Career Confidential: On The Phone With A Government Hotline Operator

    One time, Brian Williams called.

    I worked as a 311 operator in New York City for seven months. 311 is the city service number — basically a hotline you can call for non-emergency, municipal needs. So you get complaints about noisy neighbors, potholes, someone blocking your drive way —that kind of thing. We had a saying, "We're not 411!" because people would always call and ask for the number of Papa John's pizzeria or something. Anyway, I was getting a graduate degree at a city university, and they had a program where you could work part-time for 311, so I applied.

    I worked on Sundays and Mondays, which meant I dealt with a lot of hungover people. I'd get a call from someone saying they left something in a taxi cab and as you're filling out the complaint form, you have to ask them what time it was, where they were picked up, and where they were going. When someone says they lost their wallet in a cab at 3 a.m., after leaving the Meatpacking District, where are there are a ton of clubs, you'd know the person was probably drunk.

    A man once called to report a taxi driver who had been talking on the phone, which is illegal. When I asked where the cab had been headed, he said, "Rockefeller Center." Then I asked for his name.

    "Brian Williams." he said.

    "THE Brian Williams?" I asked.

    "I'm afraid so," he said. He was extremely polite, and I told him how much I liked his appearances on 30 Rock.

    I spent a lot of time on the phone with homeless people when the Department of Homeless Services ended a state-funded program under which homeless people could get money for rent if they were able to hold down a job. While I was working for 311, the state cut funding for the program and the city decided they couldn't support it. They did send out letters to the homeless recipients, but in a lot of cases, they didn't receive the letters. Suddenly, recipients were calling in to ask why they hadn't gotten their checks, so it fell on me to tell them they would no longer be getting their checks. They would be angry, panicky, and sad. It was awful. They'd ask what options they had now, and I'd tell them about trying to get public housing, but I'd also tell them to reach out to their public officials. A lot of them asked who to call next.
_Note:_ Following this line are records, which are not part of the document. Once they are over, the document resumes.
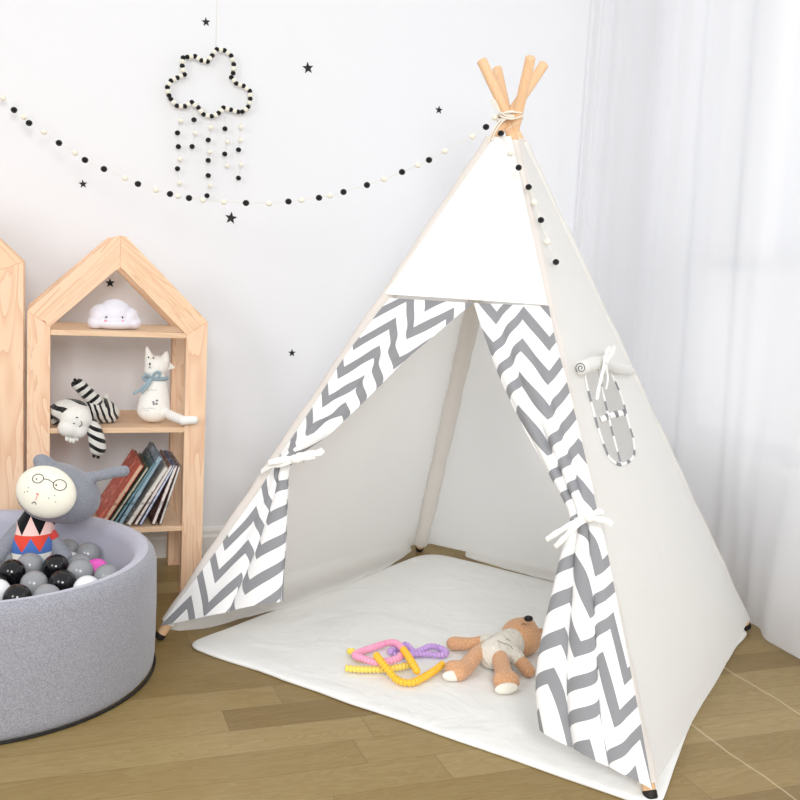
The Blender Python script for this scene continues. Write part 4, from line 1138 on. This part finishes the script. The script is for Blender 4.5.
ribbed('ribbed_tube_toy', [[(403, 649, .027), (395, 643, .021), (385, 643.5, .012), (372, 648, .011), (360, 652, .014), (355, 655.5, .020), (362, 658.5, .026), (375, 662, .028), (388, 661, .028), (398, 658, .028), (404, 652, .028)]], .0086, (250, 172, 204), 'pink ribbed toy tube bent into a loop on the mat')
ribbed('ribbed_tube_toy', [[(390, 652, .012), (393, 650, .010), (400, 648, .010), (406, 645, .010), (414, 652, .010), (422, 650, .012), (430, 646.5, .013), (440, 648, .010), (446, 653, .010), (440, 655, .010), (428, 654, .010), (415, 654, .010), (404, 655, .010), (393, 655, .010)]], .0082, (200, 164, 224), 'purple ribbed toy tube curled behind the pink one')
ribbed('ribbed_tube_toy', [[(376, 655, .042), (380, 660, .041), (388, 670, .028), (396, 679, .012), (405, 682.5, .010), (414, 682, .010), (424, 677, .010), (434, 671, .010), (443, 664, .012)]], .0088, (252, 198, 62), 'long golden yellow ribbed toy tube curving in front to the foot of the bear')
ribbed('ribbed_tube_toy', [[(403, 649, .044), (408, 656, .042), (413, 664, .036), (418, 673, .026)]], .0088, (252, 198, 62), 'short golden yellow ribbed tube crossing over the pink loop')

# ------------------------------------------------------------------ light
w = bpy.data.worlds.new('world'); scene.world = w; w.use_nodes = True
bg = w.node_tree.nodes['Background']; bg.inputs[0].default_value = (.985, .99, 1, 1); bg.inputs[1].default_value = .71
def area(name, loc, to, size, power, col=(1, 1, 1), sy=None):
    l = bpy.data.lights.new(name, 'AREA'); l.energy = power; l.size = size; l.color = col
    if sy: l.shape = 'RECTANGLE'; l.size_y = sy
    o = bpy.data.objects.new(name, l); COL.objects.link(o); o.location = loc
    o.rotation_euler = (V(to)-V(loc)).to_track_quat('-Z', 'Y').to_euler(); return o
area('softbox', (-1.75, .1, 1.8), (.9, 2.4, .5), .8, 19, (1, .995, .985))
area('softbox', (.0, -1.1, 1.75), (1.0, 2.4, .4), .9, 52, (1, .995, .985))
area('window_daylight', (3.6, 1.6, 1.7), (1.2, 2.0, .9), 2.6, 26, (.98, .99, 1))
scene.view_settings.view_transform = 'Standard'; scene.view_settings.look = 'None'
scene.view_settings.exposure = 0.2; scene.view_settings.gamma = 1
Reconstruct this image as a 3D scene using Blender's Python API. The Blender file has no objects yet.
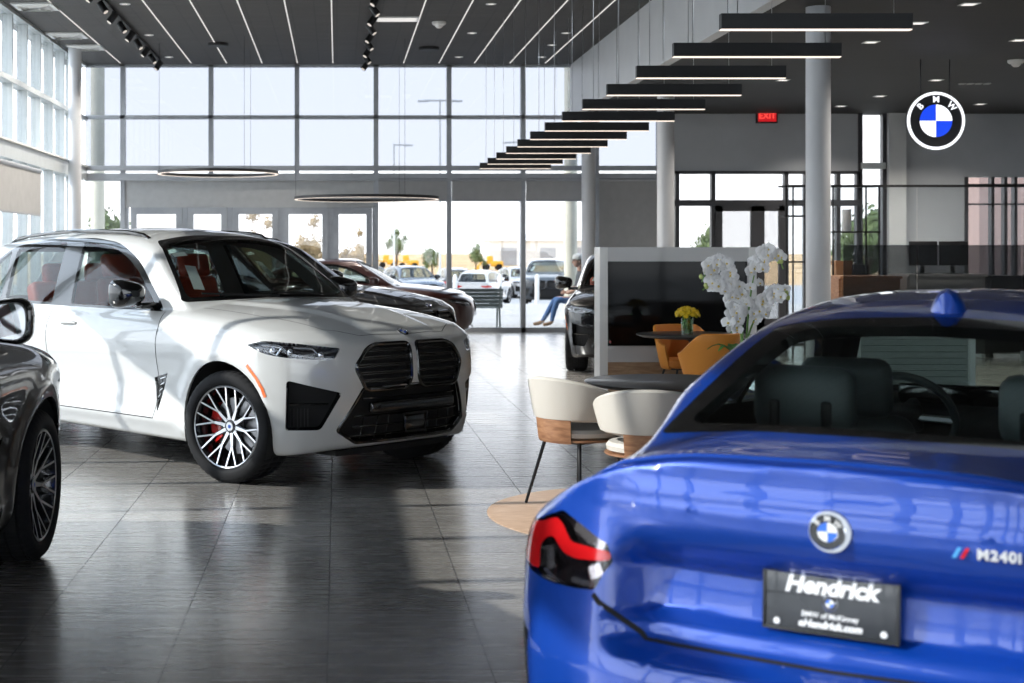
import bpy, bmesh, math, random
import numpy as np
from mathutils import Vector, Matrix
random.seed(7)
PI = math.pi
SC = bpy.context.scene
COL = SC.collection

# ------------------------------------------------------------------ materials
MATS = {}
def mat(name, col=(.5, .5, .5), rough=.5, metal=0., coat=0., spec=.5, emit=None, estr=0., coat_rough=.03, bump=0., bscale=200., sheen=0., var=0., vscale=8.):
    """Principled material with a little procedural variation."""
    if name in MATS: return MATS[name]
    m = bpy.data.materials.new(name); m.use_nodes = True
    nt = m.node_tree; b = nt.nodes['Principled BSDF']
    b.inputs['Base Color'].default_value = (*col, 1)
    b.inputs['Roughness'].default_value = rough
    b.inputs['Metallic'].default_value = metal
    b.inputs['Specular IOR Level'].default_value = spec
    b.inputs['Coat Weight'].default_value = coat
    b.inputs['Coat Roughness'].default_value = coat_rough
    if sheen: b.inputs['Sheen Weight'].default_value = sheen
    if emit:
        b.inputs['Emission Color'].default_value = (*emit, 1)
        b.inputs['Emission Strength'].default_value = estr
    if bump or var:
        tc = nt.nodes.new('ShaderNodeTexCoord')
        n = nt.nodes.new('ShaderNodeTexNoise'); n.inputs['Scale'].default_value = bscale if bump else vscale
        n.inputs['Detail'].default_value = 4
        nt.links.new(tc.outputs['Object'], n.inputs['Vector'])
        if bump:
            bp = nt.nodes.new('ShaderNodeBump'); bp.inputs['Strength'].default_value = bump; bp.inputs['Distance'].default_value = .01
            nt.links.new(n.outputs['Fac'], bp.inputs['Height']); nt.links.new(bp.outputs['Normal'], b.inputs['Normal'])
        if var:
            r = nt.nodes.new('ShaderNodeMapRange')
            r.inputs['From Min'].default_value = .3; r.inputs['From Max'].default_value = .7
            r.inputs['To Min'].default_value = 1 - var; r.inputs['To Max'].default_value = 1 + var
            nt.links.new(n.outputs['Fac'], r.inputs['Value'])
            mx = nt.nodes.new('ShaderNodeVectorMath'); mx.operation = 'SCALE'
            mx.inputs[0].default_value = col
            nt.links.new(r.outputs['Result'], mx.inputs['Scale']); nt.links.new(mx.outputs['Vector'], b.inputs['Base Color'])
    MATS[name] = m
    return m

def glass(name, tint=(1, 1, 1), refl=1.0, rough=0.):
    """thin architectural / car glass: tinted see-through plus a facing-dependent mirror reflection"""
    if name in MATS: return MATS[name]
    m = bpy.data.materials.new(name); m.use_nodes = True
    nt = m.node_tree; nt.nodes.clear()
    out = nt.nodes.new('ShaderNodeOutputMaterial'); mix = nt.nodes.new('ShaderNodeMixShader')
    tr = nt.nodes.new('ShaderNodeBsdfTransparent'); tr.inputs['Color'].default_value = (*tint, 1)
    gl = nt.nodes.new('ShaderNodeBsdfGlossy'); gl.inputs['Roughness'].default_value = rough
    lw = nt.nodes.new('ShaderNodeLayerWeight'); lw.inputs['Blend'].default_value = .5
    p = nt.nodes.new('ShaderNodeMath'); p.operation = 'POWER'; p.inputs[1].default_value = 5
    k = nt.nodes.new('ShaderNodeMath'); k.operation = 'MULTIPLY_ADD'; k.inputs[1].default_value = .9 * refl; k.inputs[2].default_value = .05 * refl
    nt.links.new(lw.outputs['Facing'], p.inputs[0]); nt.links.new(p.outputs[0], k.inputs[0])
    nt.links.new(k.outputs[0], mix.inputs[0]); nt.links.new(tr.outputs[0], mix.inputs[1]); nt.links.new(gl.outputs[0], mix.inputs[2])
    nt.links.new(mix.outputs[0], out.inputs['Surface'])
    MATS[name] = m
    return m

def emis(name, col, s):
    return mat(name, tuple(c * .25 for c in col), .5, emit=col, estr=s)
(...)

    The most common calls were about noise complaints. A woman once called to complain that small children playing in a city playground were being too noisy. It was the middle of the day, and she was in a family-friendly neighborhood. But you had to take every complaint seriously. So I had to fill out a noise complaint request for her, but I felt bad about that — what a waste of tax dollars. It was just some grouchy old woman who didn't like kids.

    On Sundays, you could get a few hundred calls in a six hour shift. On weekdays, it was around 60 or 70. Around 100 people were usually working at any given time in the call center. Most calls only took three minutes or so, but there were some that took longer.

    There were a lot of older people who called with various problems and a lot of them just wanted someone to talk to. It was nice when people wanted to have a conversation, but often they'd just want to complain. We weren't allowed to insult city agencies at all, so we'd just have to listen. You couldn't say, "Oh the people in that department are complete morons." The calls were recorded.

    Every month, you had to attend a personal evaluation session. They would choose three calls at random and tell you how you did, scoring you on a scale from 0 to 100. I was once reviewed on a call about a parking ticket, where a woman said that the license plate number on the ticket didn't match the license plate number on her car. I had said that a policeman may have made a mistake and then gave her a number to contact. They gave me a zero, because I suggested that a city official might have made an error. The evaluations in general were kind of ridiculous. They'd deduct points if you said "gonna" instead of "going to." But still, I mostly scored in the 90s.